Social Work Faculty Member Awarded Fellowship to Study Effects of Hurricane Maria
A Florida State University researcher has received a fellowship grant from the Fahs-Beck Fund for Research and Experimentation to support her study on the impact of media on trauma recovery.
Professor of Social Work Amy L. Ai, named a 2019 Fahs-Beck Fellow, will use the $20,000 grant for her project, “Traumatization and Resilience among Puerto Rican Americans Following Hurricane Maria.”
“This project seeks to understand the resilience of victims and families in the aftermath of a hurricane and the influence of positive media on their recovery in Florida,” Ai said.
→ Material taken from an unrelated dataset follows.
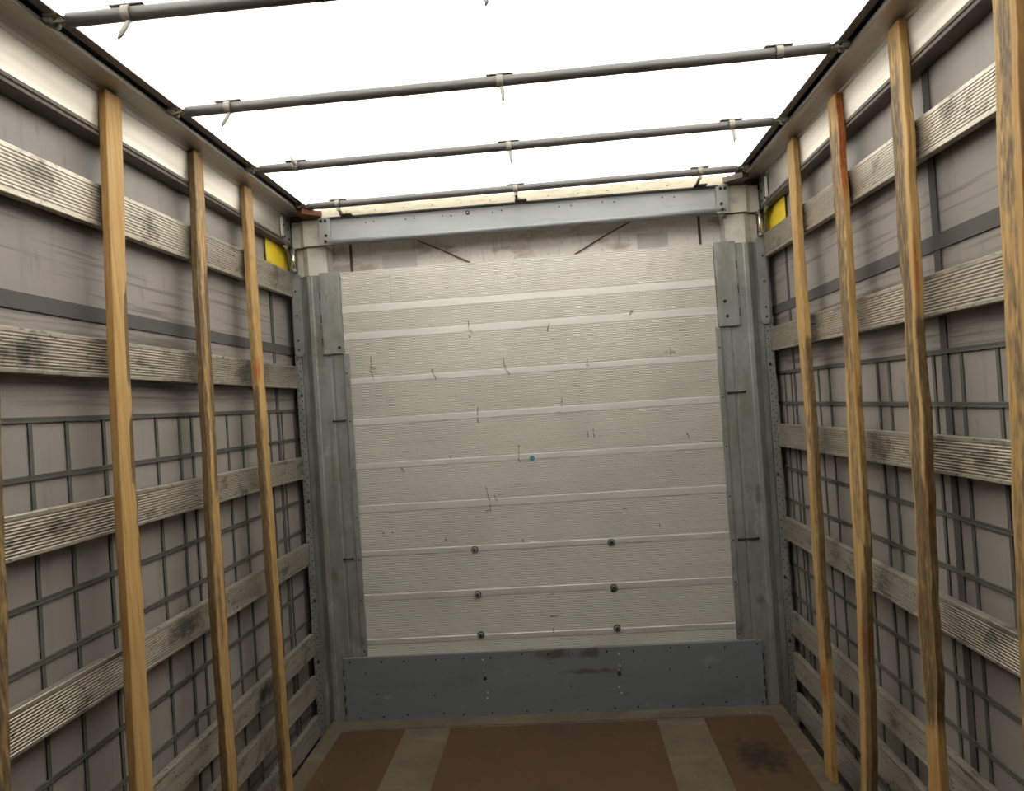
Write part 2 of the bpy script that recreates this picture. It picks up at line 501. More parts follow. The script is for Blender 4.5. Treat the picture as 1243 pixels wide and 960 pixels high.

In 2017, Hurricane Maria devastated the island of Puerto Rico, displacing hundreds of thousands of its citizens and killing more than 2,900 people. Many Puerto Rican citizens fled to the United States mainland.
“No one has yet explored the crucial role that media can play for people recovering from the trauma of Hurricane Maria,” Ai said. “Frequently, media outlets were the only means of contacting people on the island after the storm. Media also remains a primary tool for escape and reflection after the traumatic event. The ultimate goal is to inform better in times of disaster relief.”
The grant provides research support to faculty members and post-doctoral researchers affiliated with nonprofit human service organizations in the United States and Canada that target projects offering innovative interventions designed to prevent or ameliorate major social, psychological, behavioral or public health problems affecting children, adults, families, and communities.
Ai co-designed the project with Professor Art Raney of the FSU College of Communication and Information, which combined their areas of expertise with massive disasters (Ai) and positive media (Raney). The new project builds upon Ai and Raney's work on hurricane victims and positive media previously funded by FSU's Office of Research Collaborative Collision Seed Fund.
The project will launch in June 2019. Preliminary data will be collected among evacuees and their extended families members currently living in Florida, as it remains the largest post-disaster resettlement site. This will include a digital survey of Puerto Rican Americans in Florida as well as Puerto Rican students at Florida public universities.
While the study was under review, Hurricane Michael attacked Florida and affected some Puerto Rican evacuees in the Mexico Beach area. Ai also will survey people impacted by that storm for her study.
Ai hopes that her research will provide some important insight into the impact of Hurricane Maria, as well as Michael, on participants’ mental health, their potential growth and positive gains. She also plans to explore how personal, social and informational media were used during the disaster, as well as the role media might play in promoting positive emotions and character strength along with mobilizing social resources as a part of a mental health and resilience response to a disaster.
The Fahs-Beck Fund for Research and Experimentation was established by Dorothy Fahs-Beck to support research that contributes to a greater understanding of and solutions for problems affecting individuals, families and communities.